The Services of Jameis Winston or Mason Rudolph
One guy went 2-5 with the Browns last year and the other guy will be forever remembered for getting clobbered with his own helmet. For the price of a single Super Bowl commercial, you can hire either one of these 30-somethings to play all-time quarterback in your next two annual Turkey Bowl games, thereby matching their respective contracts with the Giants and Steelers.
216,216 Angel Reese “Mebounds” T-Shirts
When life hands you lemons—and a propensity to grab your own boards—make some goddamn lemonade. The Chicago Sky forward has turned a haters’ taunt into yet another marketing opportunity, although even if you eliminate the rebounds she registers after her own missed shots, Reese would still lead the WNBA in the category by a not-inconsiderable margin. Also, Shaq’s a lot less likely to kick your ass if you’re sitting on a pile of 216,216 Mebounds shirts.
The Physical Impossibility of Death in the Mind of Someone Living
Damien Hirst got the whole Cool Britannia thing rolling in 1991 when he whipped up this jaw-dropping art installation at the behest of advertising honcho/collector Charles Saatchi.

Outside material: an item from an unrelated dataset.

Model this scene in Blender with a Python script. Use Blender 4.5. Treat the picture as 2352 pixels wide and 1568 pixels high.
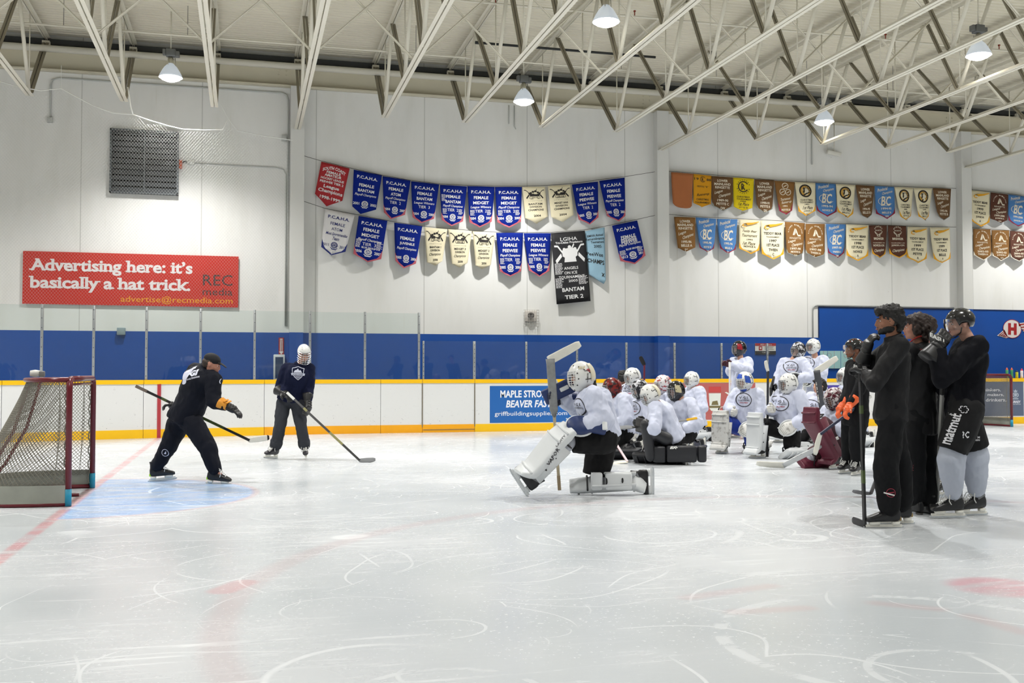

The initial materials cost for the piece, which consists of a defunct tiger shark, a tank of formaldehyde and that nifty title, came in at a thrifty $77,801.36, although the original critter eventually had to be replaced after it started falling to pieces. Saatchi sold the artwork to Steve Cohen—yes, that Steve Cohen—in 2004, or a good 16 years before the billionaire hedge-fund whiz bought the Mets. Cohen is said to have paid $8 million for what amounts to a dead fish in a vitrine of embalming fluid, giving Saatchi quite the return on his investment. The rich are different from you and me, but given an estimated net worth of $21.6 billion, Cohen’s seemingly extravagant investment is pretty much like anyone else going all-in on a new toaster oven. A really fancy toaster oven, like from Williams-Sonoma, but still.